Louis Pattison also reviewed Al Qadiri's EP for The Guardian last Friday. There we learn that Al Qadiri was raised in Kuwait, that she used to play a Megadrive game called "Desert Strike: Return To The Gulf" when she was 10, in 1992, just two year after the Iraqi invasion. She now lives in Brooklyn. (Of course!).

I think Pattison overplays the "horrors" evoked by Al Qadiri's music as much as Caramanica does. But Pattison did alert me to a much more interesting piece of music that reflects much more vividly on the interconnections between war, video games, and drones: Montreal producer d'Eon's "Kill a Man with a Dronestick in Your Hand."

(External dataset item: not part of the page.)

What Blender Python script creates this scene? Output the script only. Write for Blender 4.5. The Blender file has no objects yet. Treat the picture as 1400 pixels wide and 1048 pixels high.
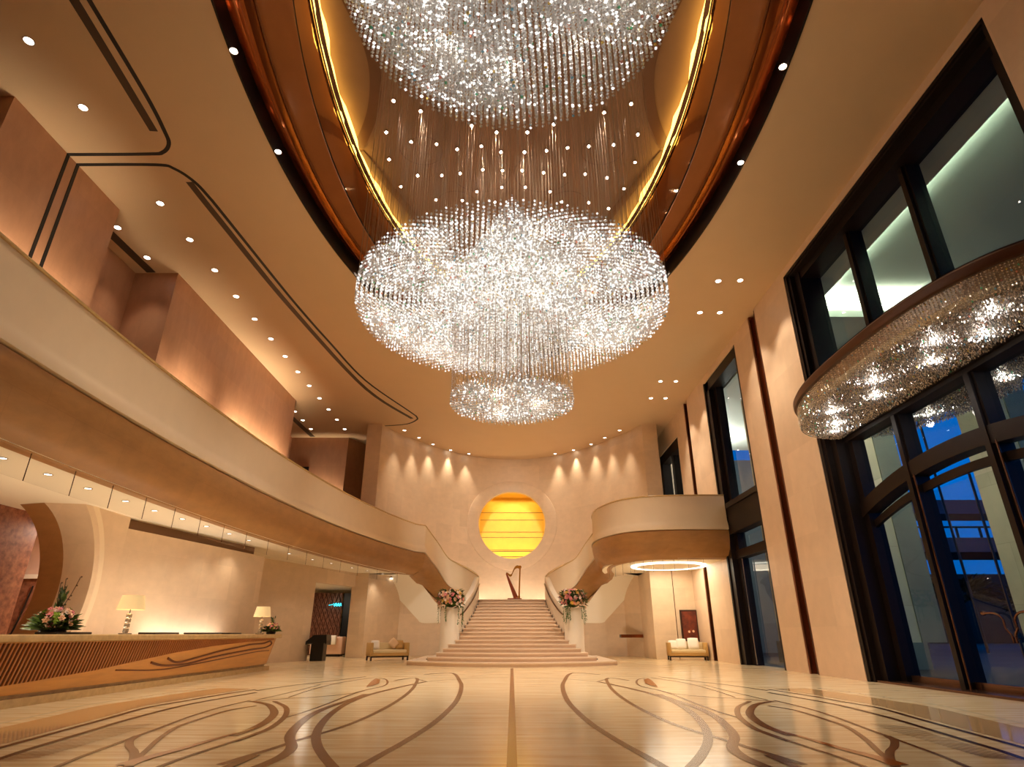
import bpy, math, random
from mathutils import Vector, Matrix
random.seed(7)
PI = math.pi
sc = bpy.context.scene
COL = sc.collection

# ------------------------------------------------------------------ materials
MATS = {}
def srgb(r, g, b):
    f = lambda c: (c/255/12.92) if c/255 <= .04045 else ((c/255+.055)/1.055)**2.4
    return (f(r), f(g), f(b), 1)

def mat(name, col, rough=.5, metal=0., spec=.5, noise=0., nscale=3., stretch=(1, 1, 1), col2=None, bump=0.,
        brick=None, coat=0., emit=None, estr=0.):
    m = bpy.data.materials.new(name); m.use_nodes = True
    nt = m.node_tree; N = nt.nodes; L = nt.links
    b = N['Principled BSDF']
    b.inputs['Roughness'].default_value = rough
    b.inputs['Metallic'].default_value = metal
    b.inputs['Specular IOR Level'].default_value = spec
    b.inputs['Coat Weight'].default_value = coat
    b.inputs['Base Color'].default_value = col
    if emit:
        b.inputs['Emission Color'].default_value = emit
        b.inputs['Emission Strength'].default_value = estr
    if noise or brick:
        tc = N.new('ShaderNodeNewGeometry')
        mp = N.new('ShaderNodeMapping'); mp.inputs['Scale'].default_value = stretch
        L.new(tc.outputs['Position'], mp.inputs['Vector'])
        out = None
        if noise:
            nz = N.new('ShaderNodeTexNoise'); nz.inputs['Scale'].default_value = nscale
            nz.inputs['Detail'].default_value = 6; nz.inputs['Roughness'].default_value = .62
            L.new(mp.outputs['Vector'], nz.inputs['Vector'])
            cr = N.new('ShaderNodeMapRange')
            cr.inputs['From Min'].default_value = .3; cr.inputs['From Max'].default_value = .7
            L.new(nz.outputs['Fac'], cr.inputs['Value'])
            mx = N.new('ShaderNodeMix'); mx.data_type = 'RGBA'
            c2 = col2 or tuple(c*(1-noise) for c in col[:3])+(1,)
            mx.inputs['A'].default_value = col; mx.inputs['B'].default_value = c2
            L.new(cr.outputs['Result'], mx.inputs['Factor'])
            out = mx.outputs['Result']
            if bump:
                bp = N.new('ShaderNodeBump'); bp.inputs['Strength'].default_value = bump
                bp.inputs['Distance'].default_value = .02
                L.new(nz.outputs['Fac'], bp.inputs['Height']); L.new(bp.outputs['Normal'], b.inputs['Normal'])
        if brick:
            bw, bh, jc = brick
            sx = N.new('ShaderNodeSeparateXYZ'); L.new(tc.outputs['Position'], sx.inputs['Vector'])
            ad = N.new('ShaderNodeMath'); ad.operation = 'ADD'
            L.new(sx.outputs['X'], ad.inputs[0]); L.new(sx.outputs['Y'], ad.inputs[1])
            cb = N.new('ShaderNodeCombineXYZ'); L.new(ad.outputs[0], cb.inputs['X']); L.new(sx.outputs['Z'], cb.inputs['Y'])
            bt = N.new('ShaderNodeTexBrick')
            bt.inputs['Scale'].default_value = 1; bt.inputs['Mortar Size'].default_value = .008
            bt.inputs['Brick Width'].default_value = bw; bt.inputs['Row Height'].default_value = bh
            bt.inputs['Color1'].default_value = (1, 1, 1, 1); bt.inputs['Color2'].default_value = (.9, .89, .88, 1)
            bt.inputs['Mortar'].default_value = (jc, jc, jc, 1)
            L.new(cb.outputs['Vector'], bt.inputs['Vector'])
            mm = N.new('ShaderNodeMix'); mm.data_type = 'RGBA'; mm.blend_type = 'MULTIPLY'
            mm.inputs['Factor'].default_value = 1
            if out is not None: L.new(out, mm.inputs['A'])
            else: mm.inputs['A'].default_value = col
            L.new(bt.outputs['Color'], mm.inputs['B'])
            out = mm.outputs['Result']
        L.new(out, b.inputs['Base Color'])
    MATS[name] = m
    return m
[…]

I find the video and the song to be quite riveting. It's electronic, it opens with some great, electronically altered oud playing (perhaps played by d'Eon), then shifts to a slow dance beat. The sing-songy lyrics are a bit hard for me to catch because the voice is slightly modified through electronics. But it's a very simple and clever rhyme scheme where all the lines rhyme with Man and Hand. Thus: Taliban, Pakistan, etc. Two lines I can catch are "Kill a man far away in Pakistan" and "There's no blood on your hand."

The video mixes images of what appears to be the men and women who sit in rooms in the US and guide the drones to their targets; video footage of "real" drone strikes from above and on-the-ground; video games that simulate drone war; a woman in a very short skirt dancing; scenes of the Taliban flogging a prisoner, and so on. Sometimes it's not clear whether you're watching video games or "real" war scenes.

You can watch the vid below. You can buy the song (well worth it) from iTunes and, no doubt, other venues. d'Eon records on the Hippos in Tanks label. "Kill a Man with a Dronestick in Your Hand is from his album Palinopsia. (In 2011 d'Eon recorded a split 12" with the fabulous Grimes, called Darkbloom. For the record, Grimes has been kufiyaspotted.)

d'Eon "Kill a Man With a Joystick In Your Hand" from OLDE ENGLISH SPELLING BEE on Vimeo.

Saturday, November 03, 2012

poetry of US war on terror 2.0



“light footprint”
combo clandestine Special Operations raids
drone strikes
continuous surveillance
cyberwarfare
locally trained proxy forces hunt capture kill manage perceived threats to American interests
on global scale

see Steve Niva," The “Matrix” Comes to Libya," the Merip blog, November 2.